— BEGIN Information supplied —
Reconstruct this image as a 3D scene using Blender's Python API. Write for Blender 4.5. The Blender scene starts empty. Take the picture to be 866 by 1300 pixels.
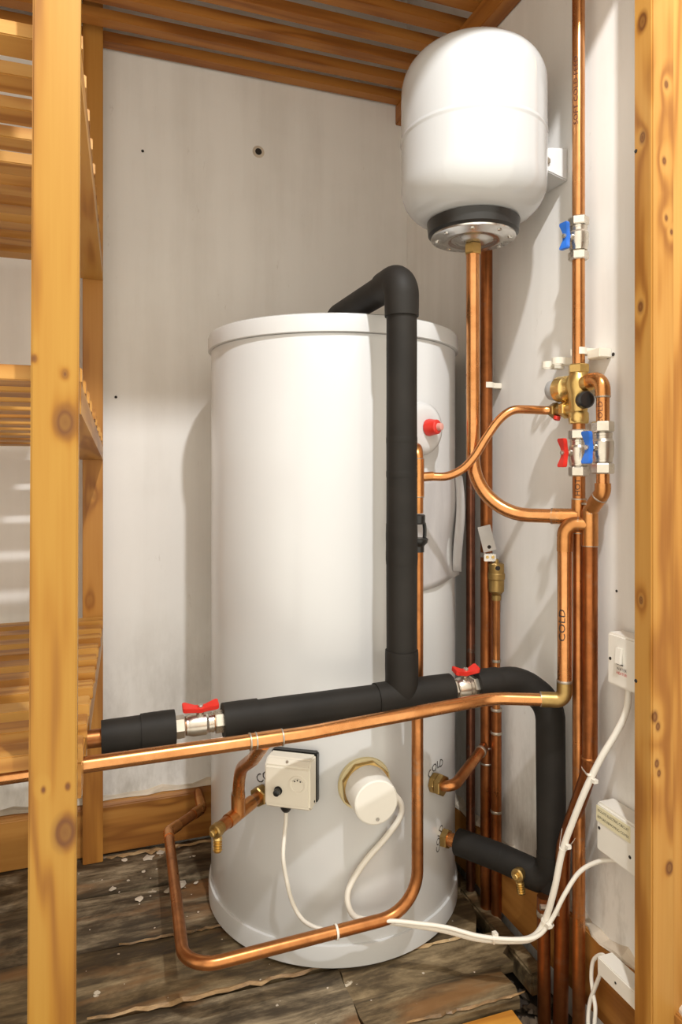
— END Information supplied —
— BEGIN Information supplied —
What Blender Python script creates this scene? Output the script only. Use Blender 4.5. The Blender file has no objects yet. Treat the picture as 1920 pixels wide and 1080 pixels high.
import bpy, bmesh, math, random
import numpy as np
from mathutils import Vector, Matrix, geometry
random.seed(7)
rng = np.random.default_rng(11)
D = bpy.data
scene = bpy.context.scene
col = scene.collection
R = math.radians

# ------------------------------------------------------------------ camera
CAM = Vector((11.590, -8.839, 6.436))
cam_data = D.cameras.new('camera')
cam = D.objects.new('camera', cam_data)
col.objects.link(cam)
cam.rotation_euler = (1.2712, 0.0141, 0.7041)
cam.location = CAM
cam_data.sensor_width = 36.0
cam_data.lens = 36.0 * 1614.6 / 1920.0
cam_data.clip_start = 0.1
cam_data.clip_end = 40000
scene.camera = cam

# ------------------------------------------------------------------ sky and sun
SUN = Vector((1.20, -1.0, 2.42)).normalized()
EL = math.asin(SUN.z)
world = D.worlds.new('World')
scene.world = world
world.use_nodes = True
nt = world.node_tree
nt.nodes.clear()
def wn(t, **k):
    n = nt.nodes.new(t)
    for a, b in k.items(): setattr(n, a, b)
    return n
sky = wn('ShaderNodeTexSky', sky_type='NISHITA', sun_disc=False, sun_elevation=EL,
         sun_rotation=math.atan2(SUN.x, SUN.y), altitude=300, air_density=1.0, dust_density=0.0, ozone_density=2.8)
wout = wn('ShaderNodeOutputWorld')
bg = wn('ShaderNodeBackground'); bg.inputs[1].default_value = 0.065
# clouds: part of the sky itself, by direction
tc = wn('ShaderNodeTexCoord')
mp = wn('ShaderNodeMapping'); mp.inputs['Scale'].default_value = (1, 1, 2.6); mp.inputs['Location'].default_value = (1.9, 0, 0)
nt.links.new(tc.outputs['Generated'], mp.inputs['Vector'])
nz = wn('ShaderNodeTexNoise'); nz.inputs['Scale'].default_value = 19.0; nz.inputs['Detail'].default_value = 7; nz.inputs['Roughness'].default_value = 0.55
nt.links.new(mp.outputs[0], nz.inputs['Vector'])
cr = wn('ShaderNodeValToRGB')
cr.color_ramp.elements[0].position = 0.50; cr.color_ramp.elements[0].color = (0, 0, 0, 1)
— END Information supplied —
— BEGIN Information supplied —
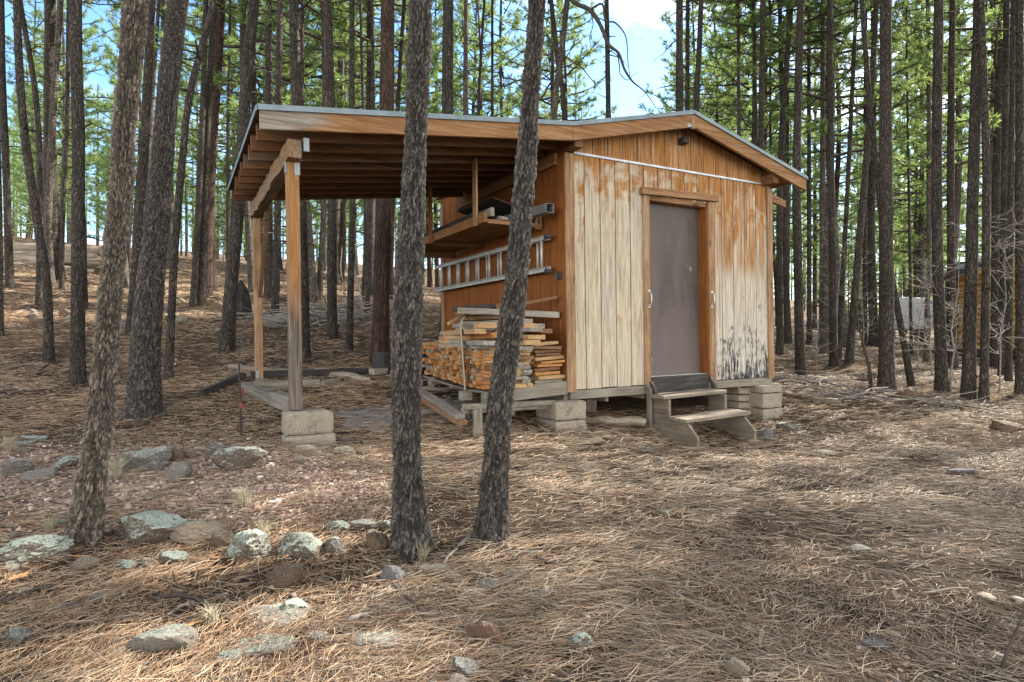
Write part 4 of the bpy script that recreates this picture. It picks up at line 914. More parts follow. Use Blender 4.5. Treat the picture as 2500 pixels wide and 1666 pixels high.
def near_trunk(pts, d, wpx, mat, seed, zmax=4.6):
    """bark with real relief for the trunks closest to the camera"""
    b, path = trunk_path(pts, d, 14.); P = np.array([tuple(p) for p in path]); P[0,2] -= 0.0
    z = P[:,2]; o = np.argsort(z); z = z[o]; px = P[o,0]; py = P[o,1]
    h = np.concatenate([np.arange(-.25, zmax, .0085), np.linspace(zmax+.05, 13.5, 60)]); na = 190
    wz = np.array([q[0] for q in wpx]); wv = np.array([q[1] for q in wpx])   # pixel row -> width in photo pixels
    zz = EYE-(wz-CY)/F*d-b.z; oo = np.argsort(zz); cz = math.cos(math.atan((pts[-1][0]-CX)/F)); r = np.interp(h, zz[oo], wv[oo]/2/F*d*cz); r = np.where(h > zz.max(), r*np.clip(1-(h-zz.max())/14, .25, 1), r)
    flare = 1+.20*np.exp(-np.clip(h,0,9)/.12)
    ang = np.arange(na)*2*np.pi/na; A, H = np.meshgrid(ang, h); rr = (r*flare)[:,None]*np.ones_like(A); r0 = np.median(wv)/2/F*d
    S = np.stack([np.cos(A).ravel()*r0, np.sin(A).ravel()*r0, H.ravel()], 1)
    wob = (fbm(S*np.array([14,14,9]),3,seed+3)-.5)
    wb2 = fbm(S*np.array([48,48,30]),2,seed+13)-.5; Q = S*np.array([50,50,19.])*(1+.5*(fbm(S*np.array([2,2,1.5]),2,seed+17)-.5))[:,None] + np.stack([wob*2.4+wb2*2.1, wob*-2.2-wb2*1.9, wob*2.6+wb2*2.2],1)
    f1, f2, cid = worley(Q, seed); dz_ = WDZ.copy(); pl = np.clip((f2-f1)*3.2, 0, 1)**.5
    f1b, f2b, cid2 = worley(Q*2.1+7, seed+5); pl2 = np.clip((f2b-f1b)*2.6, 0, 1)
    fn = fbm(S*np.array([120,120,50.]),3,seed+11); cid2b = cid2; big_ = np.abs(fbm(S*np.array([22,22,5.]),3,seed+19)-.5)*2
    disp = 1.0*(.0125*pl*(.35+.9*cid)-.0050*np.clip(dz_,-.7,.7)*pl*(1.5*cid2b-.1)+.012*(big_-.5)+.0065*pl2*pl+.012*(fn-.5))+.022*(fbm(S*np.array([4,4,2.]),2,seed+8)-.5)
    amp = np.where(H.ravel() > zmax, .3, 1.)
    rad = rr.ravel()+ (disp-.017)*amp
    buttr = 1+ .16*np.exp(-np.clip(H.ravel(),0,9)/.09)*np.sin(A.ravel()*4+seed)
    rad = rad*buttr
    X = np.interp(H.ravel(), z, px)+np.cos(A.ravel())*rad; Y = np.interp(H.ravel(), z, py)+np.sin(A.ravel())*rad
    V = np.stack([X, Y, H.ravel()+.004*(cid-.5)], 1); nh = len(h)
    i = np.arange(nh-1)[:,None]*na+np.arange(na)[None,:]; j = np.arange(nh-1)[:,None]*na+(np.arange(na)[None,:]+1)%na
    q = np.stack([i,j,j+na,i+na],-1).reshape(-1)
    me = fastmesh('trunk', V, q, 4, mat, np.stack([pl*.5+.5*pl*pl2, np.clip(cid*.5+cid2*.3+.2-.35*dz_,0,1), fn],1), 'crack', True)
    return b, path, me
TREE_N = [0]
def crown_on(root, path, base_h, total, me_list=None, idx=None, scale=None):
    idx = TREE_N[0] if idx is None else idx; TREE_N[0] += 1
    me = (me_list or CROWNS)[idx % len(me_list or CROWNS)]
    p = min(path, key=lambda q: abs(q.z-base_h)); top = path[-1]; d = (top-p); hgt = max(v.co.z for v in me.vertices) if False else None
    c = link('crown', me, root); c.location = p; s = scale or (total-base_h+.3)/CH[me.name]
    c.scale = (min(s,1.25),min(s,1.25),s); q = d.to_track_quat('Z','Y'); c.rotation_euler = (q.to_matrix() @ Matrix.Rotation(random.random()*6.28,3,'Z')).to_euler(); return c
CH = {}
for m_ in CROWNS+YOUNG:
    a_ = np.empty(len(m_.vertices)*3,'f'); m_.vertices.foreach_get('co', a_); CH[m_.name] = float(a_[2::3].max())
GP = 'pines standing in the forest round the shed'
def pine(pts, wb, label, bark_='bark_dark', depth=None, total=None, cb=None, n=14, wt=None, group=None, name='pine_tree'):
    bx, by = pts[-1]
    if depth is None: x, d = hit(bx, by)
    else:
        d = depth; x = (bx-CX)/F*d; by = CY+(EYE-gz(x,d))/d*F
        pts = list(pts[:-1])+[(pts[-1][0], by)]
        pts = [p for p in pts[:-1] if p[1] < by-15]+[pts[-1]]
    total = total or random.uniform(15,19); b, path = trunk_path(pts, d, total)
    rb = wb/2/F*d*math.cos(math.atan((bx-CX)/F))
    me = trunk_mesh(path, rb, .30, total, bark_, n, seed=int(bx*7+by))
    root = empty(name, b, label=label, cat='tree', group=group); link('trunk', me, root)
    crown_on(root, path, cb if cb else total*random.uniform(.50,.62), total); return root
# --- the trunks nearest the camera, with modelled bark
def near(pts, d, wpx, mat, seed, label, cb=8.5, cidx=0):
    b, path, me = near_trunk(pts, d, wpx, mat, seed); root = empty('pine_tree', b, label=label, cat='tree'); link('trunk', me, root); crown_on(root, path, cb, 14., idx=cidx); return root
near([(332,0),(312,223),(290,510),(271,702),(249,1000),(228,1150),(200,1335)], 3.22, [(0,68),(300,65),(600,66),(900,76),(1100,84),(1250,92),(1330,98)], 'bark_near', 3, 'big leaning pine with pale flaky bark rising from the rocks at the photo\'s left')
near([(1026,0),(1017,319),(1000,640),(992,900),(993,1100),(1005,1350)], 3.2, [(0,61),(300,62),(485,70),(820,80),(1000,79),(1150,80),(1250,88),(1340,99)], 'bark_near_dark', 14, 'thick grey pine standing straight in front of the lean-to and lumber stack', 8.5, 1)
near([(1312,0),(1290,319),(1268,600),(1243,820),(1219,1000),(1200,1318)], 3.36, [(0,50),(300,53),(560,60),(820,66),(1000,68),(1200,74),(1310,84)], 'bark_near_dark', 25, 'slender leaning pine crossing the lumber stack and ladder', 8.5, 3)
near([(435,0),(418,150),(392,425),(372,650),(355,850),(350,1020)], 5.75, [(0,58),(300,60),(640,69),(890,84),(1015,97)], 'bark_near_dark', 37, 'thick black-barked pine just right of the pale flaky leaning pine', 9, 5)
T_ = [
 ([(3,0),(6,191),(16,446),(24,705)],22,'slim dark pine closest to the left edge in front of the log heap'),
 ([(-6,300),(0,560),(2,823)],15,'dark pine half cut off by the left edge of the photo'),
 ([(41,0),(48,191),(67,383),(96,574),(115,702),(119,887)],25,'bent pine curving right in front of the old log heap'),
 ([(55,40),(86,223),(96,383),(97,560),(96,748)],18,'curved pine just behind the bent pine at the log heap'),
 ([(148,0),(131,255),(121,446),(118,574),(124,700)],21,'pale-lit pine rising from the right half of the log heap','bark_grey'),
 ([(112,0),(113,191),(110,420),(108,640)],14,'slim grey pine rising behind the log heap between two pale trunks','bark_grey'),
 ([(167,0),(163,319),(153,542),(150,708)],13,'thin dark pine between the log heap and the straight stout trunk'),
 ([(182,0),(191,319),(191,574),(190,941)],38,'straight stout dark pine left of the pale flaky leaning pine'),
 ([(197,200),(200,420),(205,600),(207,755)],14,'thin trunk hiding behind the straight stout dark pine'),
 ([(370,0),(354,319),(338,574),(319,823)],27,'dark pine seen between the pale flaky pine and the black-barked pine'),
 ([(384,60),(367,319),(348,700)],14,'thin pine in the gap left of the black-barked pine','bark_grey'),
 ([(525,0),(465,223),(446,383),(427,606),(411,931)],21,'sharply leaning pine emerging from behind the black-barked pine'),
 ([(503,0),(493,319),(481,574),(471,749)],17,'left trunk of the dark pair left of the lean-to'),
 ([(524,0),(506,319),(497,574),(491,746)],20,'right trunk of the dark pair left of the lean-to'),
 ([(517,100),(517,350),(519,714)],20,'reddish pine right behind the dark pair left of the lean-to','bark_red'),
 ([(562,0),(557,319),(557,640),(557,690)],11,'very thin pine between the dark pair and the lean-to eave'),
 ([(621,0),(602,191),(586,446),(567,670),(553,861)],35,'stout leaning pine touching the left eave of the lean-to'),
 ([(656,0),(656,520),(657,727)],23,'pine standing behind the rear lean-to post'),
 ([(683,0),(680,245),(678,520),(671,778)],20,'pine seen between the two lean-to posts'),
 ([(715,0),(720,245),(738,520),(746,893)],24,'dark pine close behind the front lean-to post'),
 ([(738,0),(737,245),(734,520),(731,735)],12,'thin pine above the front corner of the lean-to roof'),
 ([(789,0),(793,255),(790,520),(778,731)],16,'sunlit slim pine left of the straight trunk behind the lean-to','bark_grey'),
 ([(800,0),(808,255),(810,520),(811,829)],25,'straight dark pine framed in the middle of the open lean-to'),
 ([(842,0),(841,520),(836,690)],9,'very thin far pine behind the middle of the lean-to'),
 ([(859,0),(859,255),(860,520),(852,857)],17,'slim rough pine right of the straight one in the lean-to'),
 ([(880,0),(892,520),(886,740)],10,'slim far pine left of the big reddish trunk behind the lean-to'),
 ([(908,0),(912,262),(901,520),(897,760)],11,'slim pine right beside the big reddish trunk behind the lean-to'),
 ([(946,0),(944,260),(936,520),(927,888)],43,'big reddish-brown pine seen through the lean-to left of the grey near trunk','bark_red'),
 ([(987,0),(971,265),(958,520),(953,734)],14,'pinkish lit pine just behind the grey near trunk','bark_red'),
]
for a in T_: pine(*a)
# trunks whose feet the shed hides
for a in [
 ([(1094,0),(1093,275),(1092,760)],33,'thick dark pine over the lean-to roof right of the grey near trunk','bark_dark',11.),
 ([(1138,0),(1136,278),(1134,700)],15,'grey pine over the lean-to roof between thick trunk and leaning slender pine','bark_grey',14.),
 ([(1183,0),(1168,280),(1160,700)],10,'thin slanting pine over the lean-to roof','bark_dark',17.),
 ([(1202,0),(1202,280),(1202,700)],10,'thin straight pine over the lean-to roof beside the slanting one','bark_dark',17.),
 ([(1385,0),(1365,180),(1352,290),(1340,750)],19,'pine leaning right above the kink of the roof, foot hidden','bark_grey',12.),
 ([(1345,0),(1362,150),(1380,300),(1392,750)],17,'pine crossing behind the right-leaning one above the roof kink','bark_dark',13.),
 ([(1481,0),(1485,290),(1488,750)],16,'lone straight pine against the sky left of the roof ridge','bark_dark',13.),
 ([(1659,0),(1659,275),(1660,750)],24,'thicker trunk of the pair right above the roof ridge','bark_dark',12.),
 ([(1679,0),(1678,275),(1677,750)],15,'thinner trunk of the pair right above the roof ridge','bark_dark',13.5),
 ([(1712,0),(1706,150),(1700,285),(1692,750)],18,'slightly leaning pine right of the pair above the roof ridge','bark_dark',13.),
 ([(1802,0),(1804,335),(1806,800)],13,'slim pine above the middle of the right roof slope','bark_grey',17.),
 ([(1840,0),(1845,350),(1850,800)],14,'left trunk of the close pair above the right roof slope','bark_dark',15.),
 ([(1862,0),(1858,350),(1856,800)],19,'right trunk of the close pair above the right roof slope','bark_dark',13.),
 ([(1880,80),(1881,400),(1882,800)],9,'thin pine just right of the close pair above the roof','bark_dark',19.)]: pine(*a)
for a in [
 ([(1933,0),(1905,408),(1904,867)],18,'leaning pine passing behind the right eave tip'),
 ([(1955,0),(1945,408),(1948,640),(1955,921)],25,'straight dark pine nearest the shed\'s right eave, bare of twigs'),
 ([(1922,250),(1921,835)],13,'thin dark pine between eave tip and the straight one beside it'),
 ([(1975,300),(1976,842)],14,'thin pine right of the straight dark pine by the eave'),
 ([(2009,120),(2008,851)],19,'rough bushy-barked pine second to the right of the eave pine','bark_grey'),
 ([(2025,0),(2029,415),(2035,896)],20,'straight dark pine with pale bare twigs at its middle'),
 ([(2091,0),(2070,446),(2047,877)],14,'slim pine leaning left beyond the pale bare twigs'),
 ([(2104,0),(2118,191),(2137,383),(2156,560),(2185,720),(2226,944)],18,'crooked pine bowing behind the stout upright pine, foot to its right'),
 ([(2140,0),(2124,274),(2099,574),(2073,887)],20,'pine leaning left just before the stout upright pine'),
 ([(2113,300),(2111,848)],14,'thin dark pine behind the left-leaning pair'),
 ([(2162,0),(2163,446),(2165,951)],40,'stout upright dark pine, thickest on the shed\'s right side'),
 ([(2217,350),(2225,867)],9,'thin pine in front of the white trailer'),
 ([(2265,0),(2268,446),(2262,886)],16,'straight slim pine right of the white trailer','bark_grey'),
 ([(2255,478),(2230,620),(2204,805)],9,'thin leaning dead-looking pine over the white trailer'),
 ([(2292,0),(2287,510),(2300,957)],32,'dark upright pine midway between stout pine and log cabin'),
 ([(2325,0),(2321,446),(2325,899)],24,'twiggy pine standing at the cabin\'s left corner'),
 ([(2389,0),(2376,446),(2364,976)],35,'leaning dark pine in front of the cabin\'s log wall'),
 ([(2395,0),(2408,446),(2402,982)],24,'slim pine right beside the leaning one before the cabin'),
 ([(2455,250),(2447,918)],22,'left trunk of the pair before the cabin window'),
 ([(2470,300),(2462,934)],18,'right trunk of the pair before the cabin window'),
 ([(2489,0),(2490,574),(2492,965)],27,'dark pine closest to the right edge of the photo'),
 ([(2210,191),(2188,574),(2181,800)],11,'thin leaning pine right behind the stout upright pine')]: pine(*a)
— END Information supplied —
> _Task goal_
In the records above, how many lines include the string "high"? Answer with only the number.

> _Output_
2